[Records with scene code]
━━━

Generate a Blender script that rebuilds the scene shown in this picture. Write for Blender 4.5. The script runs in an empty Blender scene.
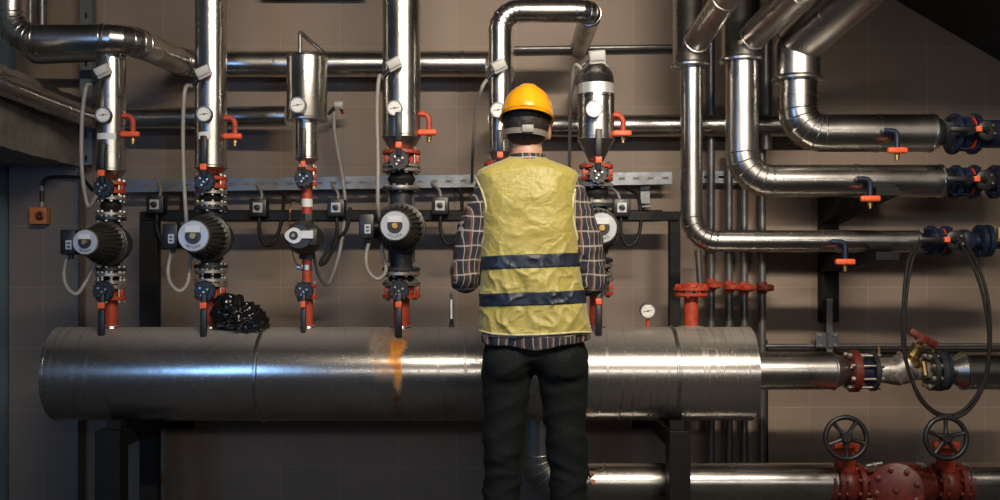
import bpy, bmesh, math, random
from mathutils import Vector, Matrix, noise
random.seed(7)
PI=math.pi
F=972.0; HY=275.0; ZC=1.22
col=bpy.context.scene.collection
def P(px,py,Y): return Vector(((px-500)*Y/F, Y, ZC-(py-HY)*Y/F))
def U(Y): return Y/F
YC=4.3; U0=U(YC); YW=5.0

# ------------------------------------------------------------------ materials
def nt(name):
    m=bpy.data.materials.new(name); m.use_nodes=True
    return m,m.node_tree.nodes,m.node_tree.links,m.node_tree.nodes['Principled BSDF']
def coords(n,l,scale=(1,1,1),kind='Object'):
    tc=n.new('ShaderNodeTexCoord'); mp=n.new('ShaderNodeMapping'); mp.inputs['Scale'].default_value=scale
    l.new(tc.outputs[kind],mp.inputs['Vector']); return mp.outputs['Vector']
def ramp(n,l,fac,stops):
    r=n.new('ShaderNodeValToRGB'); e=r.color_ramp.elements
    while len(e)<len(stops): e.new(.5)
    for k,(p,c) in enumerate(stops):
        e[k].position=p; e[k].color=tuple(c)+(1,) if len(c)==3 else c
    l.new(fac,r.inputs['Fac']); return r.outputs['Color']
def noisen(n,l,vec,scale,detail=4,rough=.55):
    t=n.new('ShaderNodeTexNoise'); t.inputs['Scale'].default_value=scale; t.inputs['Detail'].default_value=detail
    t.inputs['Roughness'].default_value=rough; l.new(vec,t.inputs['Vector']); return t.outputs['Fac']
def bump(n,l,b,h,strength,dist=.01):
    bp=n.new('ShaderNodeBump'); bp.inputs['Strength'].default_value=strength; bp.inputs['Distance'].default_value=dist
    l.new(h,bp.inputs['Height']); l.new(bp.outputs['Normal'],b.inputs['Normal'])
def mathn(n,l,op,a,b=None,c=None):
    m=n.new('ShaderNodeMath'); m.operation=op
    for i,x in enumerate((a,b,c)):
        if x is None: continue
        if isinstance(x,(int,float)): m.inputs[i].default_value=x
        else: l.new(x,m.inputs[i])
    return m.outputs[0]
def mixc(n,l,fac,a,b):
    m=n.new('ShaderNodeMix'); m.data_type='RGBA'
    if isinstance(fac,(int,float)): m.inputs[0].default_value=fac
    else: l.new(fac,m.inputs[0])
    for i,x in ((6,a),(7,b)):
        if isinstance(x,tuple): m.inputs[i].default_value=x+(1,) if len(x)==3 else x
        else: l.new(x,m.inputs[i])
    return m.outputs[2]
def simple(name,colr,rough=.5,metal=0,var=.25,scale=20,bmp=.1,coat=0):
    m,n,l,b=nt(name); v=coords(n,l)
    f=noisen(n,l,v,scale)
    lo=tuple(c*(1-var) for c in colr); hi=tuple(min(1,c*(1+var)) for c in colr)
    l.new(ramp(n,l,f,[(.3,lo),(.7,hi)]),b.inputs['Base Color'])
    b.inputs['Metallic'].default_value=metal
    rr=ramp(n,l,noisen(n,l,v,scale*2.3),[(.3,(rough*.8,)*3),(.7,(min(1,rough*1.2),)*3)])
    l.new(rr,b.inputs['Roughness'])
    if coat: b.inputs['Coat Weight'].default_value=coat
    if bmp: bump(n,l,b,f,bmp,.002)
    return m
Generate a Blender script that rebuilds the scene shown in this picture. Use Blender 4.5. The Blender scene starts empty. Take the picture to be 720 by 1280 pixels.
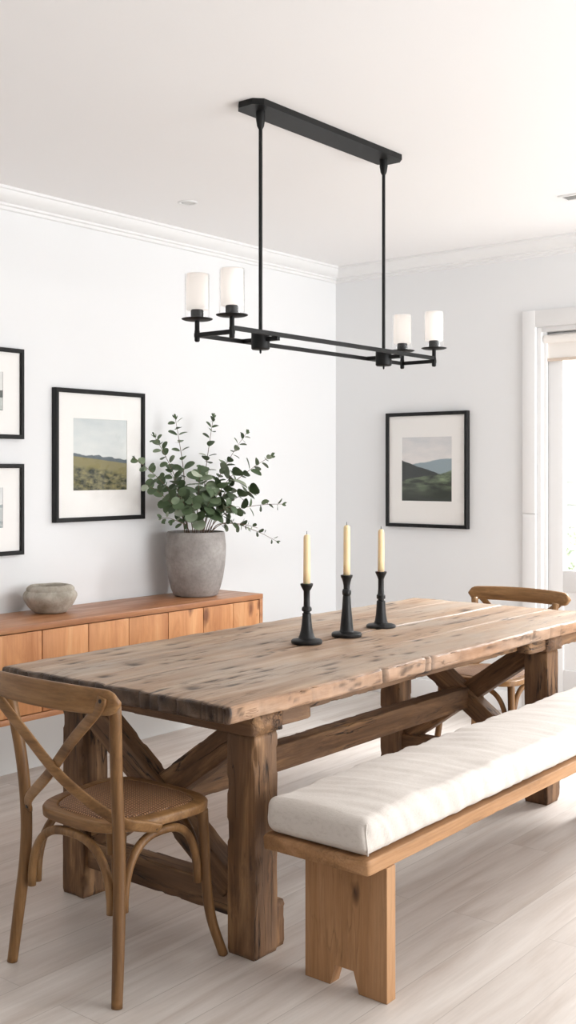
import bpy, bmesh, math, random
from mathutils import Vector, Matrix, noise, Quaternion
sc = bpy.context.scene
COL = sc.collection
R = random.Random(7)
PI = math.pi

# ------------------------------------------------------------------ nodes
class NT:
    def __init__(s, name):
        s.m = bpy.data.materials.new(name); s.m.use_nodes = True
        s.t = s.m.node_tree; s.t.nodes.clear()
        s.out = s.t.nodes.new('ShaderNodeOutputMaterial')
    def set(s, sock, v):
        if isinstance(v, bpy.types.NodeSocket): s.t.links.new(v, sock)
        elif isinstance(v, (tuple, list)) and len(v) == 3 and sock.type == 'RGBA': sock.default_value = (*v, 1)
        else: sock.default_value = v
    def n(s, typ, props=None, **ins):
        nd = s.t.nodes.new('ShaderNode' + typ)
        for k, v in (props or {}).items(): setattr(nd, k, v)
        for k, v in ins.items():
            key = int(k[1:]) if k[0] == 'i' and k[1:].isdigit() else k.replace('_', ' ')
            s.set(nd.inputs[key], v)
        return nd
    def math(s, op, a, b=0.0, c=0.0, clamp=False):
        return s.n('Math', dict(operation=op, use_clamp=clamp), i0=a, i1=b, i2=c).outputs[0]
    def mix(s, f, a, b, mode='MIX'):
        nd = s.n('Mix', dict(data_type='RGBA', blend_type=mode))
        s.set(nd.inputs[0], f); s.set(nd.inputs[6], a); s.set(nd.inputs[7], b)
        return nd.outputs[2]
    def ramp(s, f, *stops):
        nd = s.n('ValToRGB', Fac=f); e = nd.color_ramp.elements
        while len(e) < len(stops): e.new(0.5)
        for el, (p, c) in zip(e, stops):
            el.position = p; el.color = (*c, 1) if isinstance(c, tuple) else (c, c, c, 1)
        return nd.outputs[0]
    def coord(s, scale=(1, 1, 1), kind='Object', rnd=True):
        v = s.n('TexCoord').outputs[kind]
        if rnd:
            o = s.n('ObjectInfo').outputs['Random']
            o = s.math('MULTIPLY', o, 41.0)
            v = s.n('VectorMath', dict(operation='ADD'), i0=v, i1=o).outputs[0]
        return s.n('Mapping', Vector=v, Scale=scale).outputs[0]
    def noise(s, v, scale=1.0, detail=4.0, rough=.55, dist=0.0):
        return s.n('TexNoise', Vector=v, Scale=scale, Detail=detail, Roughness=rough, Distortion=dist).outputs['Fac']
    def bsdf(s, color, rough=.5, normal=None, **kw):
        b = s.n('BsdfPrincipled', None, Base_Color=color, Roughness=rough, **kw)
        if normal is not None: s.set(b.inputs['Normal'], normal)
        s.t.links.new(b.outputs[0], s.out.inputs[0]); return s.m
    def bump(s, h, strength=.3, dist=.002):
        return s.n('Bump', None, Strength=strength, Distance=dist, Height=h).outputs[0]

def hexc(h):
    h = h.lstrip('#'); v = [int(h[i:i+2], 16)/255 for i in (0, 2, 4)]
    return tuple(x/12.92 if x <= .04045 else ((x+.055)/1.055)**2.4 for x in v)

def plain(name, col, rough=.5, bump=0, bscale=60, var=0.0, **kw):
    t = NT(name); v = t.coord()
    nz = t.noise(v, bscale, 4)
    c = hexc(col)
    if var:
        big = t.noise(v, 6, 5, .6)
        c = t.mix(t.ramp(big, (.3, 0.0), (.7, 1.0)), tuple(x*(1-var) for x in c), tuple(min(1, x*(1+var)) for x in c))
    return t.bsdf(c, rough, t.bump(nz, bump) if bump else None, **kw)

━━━

→ **WHAT IS REQUIRED**: Look above for the line with "by 1280 pixels." and the line with "PI = math.pi"; set down those two lines and all lines between them exactly, without pictures and without anything else.

→ **WRITTEN RESPONSE**:
Generate a Blender script that rebuilds the scene shown in this picture. Use Blender 4.5. The Blender scene starts empty. Take the picture to be 720 by 1280 pixels.
import bpy, bmesh, math, random
from mathutils import Vector, Matrix, noise, Quaternion
sc = bpy.context.scene
COL = sc.collection
R = random.Random(7)
PI = math.pi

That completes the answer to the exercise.